Judge Andrews strikes inequitable conduct and unclean hands defenses against prosecuting attorneys, but allows them to proceed against inventors

In EMC Corp., et al. v. Pure Storage, Inc., C.A. No. 13-1985-RGA (D. Del. Nov. 5, 2014), Judge Richard G. Andrews recently struck affirmative defenses of inequitable conduct and unclean hands against prosecuting attorneys of one of the patents-in-suit, but denied plaintiffs’ motion to strike these defenses against the inventors of this patent.  Defendant alleged that the patent’s inventors and two prosecuting attorneys failed to disclose a certain prior art patent to the PTO with the intent to deceive.  The focus of plaintiffs’ motion was on what defendant had alleged with respect to intent to deceive.

The Court first held that the prosecuting attorneys’ appointment of power of attorney for the prosecution of the patent (along with five other lawyers) was insufficient to show their “substantial[] involve[ment]” in the prosecution of that patent, nor was this fact sufficient to adequately plead an intent to deceive by these individuals.  Id. at 3.

However, as to the patent’s inventors, the Court denied the motion to strike these defenses, finding that the allegations were sufficient.  Defendant had alleged that the inventors of the patent not disclosed to the PTO were colleagues of the inventors of the patent-in-suit and that both “sets of inventors worked on the same family of products at the same company.”  Id. at 4.  Furthermore, defendant also alleged that the patent-in-suit’s inventors were familiar with and cited other works by at least one of the prior art patent’s inventors.  Id.
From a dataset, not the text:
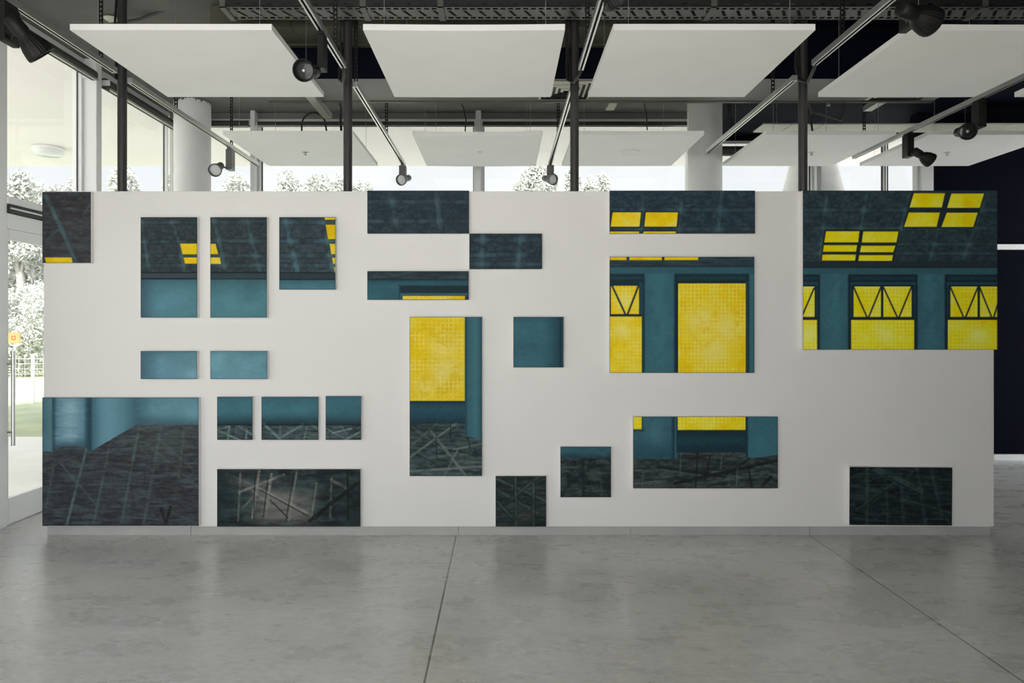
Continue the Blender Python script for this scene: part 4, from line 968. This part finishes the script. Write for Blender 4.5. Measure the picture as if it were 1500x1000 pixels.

As a result, the Court granted the motion to strike in part and denied it in part.

In the Order, the Court also clarified that the legal standard for intent to deceive at the pleading stage was governed by Exergen Corp. v. Wal-Mart Stores, Inc., 575 F. 3d 1213 (Fed. Cir. 2009) rather than the higher standard articulated at a bench trial in Therasense, Inc. v. Becton, Dickinson Co., 649 F.3d 1276 (Fed. Cir. 2011).  Plaintiff had cited Therasense for the legal standard.   Id. at 2 n.2.